TASK DETAILS
Transcribe the lines from the start of the data below through the line with "from mathutils.geometry import", word for word and nothing more.

DATA PROVIDED

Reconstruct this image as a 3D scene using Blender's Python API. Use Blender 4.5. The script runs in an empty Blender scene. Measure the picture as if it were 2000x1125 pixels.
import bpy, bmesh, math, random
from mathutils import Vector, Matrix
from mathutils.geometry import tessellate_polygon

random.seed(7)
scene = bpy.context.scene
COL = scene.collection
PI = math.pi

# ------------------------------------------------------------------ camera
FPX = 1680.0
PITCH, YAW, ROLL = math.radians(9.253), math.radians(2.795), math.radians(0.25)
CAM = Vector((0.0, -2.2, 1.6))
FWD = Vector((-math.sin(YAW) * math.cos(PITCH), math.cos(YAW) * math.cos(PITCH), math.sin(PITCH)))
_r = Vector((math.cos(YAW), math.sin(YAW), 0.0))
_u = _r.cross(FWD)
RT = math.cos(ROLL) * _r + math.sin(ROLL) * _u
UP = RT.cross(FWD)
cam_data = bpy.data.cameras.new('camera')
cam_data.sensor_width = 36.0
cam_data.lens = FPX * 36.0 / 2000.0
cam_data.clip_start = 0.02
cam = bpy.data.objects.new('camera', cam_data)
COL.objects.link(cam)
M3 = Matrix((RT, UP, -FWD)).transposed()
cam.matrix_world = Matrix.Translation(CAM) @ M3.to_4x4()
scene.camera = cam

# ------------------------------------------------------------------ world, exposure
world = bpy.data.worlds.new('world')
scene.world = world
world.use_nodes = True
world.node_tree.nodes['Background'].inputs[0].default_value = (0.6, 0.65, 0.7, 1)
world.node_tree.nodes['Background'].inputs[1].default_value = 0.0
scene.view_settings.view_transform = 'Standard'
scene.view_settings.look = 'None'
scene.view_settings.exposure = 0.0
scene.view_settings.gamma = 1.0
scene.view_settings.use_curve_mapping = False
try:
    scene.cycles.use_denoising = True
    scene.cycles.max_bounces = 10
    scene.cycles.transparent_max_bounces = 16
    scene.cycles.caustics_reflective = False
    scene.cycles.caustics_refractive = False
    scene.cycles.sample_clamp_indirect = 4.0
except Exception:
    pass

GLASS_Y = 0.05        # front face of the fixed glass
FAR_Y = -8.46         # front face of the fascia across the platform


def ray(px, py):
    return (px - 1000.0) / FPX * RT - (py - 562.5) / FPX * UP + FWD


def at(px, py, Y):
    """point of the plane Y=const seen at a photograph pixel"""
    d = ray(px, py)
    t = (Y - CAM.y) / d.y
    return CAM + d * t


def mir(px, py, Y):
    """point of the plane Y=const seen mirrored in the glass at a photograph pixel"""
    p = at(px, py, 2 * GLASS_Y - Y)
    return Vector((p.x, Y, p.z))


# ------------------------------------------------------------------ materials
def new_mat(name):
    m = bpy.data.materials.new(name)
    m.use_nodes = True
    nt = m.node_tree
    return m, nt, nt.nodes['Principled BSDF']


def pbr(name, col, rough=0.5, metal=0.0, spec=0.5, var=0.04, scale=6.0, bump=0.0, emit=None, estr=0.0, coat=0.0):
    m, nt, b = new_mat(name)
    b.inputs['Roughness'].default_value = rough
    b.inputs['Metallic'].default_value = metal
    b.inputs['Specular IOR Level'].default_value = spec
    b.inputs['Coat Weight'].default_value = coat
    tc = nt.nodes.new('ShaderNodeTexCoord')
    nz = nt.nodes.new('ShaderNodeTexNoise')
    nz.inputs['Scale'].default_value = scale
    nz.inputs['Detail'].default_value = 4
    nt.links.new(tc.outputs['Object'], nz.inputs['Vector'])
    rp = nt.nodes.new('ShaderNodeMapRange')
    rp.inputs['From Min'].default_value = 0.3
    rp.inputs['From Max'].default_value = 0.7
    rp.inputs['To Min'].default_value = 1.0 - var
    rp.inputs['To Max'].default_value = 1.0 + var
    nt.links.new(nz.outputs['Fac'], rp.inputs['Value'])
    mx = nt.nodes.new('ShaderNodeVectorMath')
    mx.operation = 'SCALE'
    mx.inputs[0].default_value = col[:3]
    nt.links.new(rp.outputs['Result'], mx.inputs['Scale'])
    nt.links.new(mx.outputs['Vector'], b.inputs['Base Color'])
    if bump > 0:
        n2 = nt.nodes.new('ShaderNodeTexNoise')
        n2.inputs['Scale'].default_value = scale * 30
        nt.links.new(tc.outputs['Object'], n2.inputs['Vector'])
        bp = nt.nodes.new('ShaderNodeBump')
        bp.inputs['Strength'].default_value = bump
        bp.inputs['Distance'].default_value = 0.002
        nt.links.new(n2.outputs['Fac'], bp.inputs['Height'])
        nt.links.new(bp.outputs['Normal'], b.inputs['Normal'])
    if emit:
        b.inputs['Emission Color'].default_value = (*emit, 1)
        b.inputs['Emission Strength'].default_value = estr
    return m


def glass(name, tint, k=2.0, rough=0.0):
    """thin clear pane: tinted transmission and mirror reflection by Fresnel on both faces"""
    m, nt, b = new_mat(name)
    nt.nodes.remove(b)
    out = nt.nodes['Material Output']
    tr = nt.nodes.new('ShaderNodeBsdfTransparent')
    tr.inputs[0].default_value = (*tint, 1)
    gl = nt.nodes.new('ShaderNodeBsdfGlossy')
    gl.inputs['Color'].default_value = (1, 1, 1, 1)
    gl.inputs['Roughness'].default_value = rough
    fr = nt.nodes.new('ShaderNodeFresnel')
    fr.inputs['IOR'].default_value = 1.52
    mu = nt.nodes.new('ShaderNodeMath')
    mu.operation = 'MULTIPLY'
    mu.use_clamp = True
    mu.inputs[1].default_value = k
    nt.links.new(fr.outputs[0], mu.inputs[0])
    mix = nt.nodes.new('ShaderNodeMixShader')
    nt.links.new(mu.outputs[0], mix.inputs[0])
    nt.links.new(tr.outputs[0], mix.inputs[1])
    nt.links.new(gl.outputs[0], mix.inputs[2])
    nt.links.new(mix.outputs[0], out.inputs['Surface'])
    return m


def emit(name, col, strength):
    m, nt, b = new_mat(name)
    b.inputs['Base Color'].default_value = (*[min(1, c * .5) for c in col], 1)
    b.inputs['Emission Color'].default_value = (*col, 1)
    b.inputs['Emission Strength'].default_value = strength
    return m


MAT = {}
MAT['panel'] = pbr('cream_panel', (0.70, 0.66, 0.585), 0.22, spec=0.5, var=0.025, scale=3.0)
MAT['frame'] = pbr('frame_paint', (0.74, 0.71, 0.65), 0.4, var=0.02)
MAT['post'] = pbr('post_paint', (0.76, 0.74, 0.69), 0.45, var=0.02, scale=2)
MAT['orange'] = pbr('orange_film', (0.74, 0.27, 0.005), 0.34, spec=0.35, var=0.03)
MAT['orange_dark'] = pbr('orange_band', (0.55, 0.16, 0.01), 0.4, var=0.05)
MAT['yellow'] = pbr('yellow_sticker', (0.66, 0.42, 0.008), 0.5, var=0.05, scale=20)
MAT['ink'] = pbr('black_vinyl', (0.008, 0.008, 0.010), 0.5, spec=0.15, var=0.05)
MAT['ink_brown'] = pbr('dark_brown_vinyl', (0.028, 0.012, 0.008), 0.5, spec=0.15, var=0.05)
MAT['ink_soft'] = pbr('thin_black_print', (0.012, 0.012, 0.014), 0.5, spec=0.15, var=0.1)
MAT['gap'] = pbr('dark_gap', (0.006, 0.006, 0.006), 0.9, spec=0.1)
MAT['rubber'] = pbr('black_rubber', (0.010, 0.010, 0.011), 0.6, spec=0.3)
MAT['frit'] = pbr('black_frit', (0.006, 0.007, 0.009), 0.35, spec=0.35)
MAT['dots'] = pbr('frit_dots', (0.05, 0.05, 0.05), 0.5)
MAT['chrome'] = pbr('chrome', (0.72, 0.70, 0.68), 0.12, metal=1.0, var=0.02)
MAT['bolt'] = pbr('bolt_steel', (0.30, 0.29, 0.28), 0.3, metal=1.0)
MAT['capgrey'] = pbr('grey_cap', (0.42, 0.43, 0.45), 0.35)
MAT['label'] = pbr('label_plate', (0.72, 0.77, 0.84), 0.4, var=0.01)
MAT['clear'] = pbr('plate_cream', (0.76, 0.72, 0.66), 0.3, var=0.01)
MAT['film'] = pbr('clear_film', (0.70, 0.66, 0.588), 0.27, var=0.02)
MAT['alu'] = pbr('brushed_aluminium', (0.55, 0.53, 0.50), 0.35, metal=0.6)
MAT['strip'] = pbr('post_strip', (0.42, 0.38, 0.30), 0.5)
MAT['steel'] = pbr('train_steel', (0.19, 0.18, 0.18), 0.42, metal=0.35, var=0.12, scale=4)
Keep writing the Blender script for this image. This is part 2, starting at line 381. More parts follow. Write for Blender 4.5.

RIGHT ANSWER
Reconstruct this image as a 3D scene using Blender's Python API. Use Blender 4.5. The script runs in an empty Blender scene. Measure the picture as if it were 2000x1125 pixels.
import bpy, bmesh, math, random
from mathutils import Vector, Matrix
from mathutils.geometry import tessellate_polygon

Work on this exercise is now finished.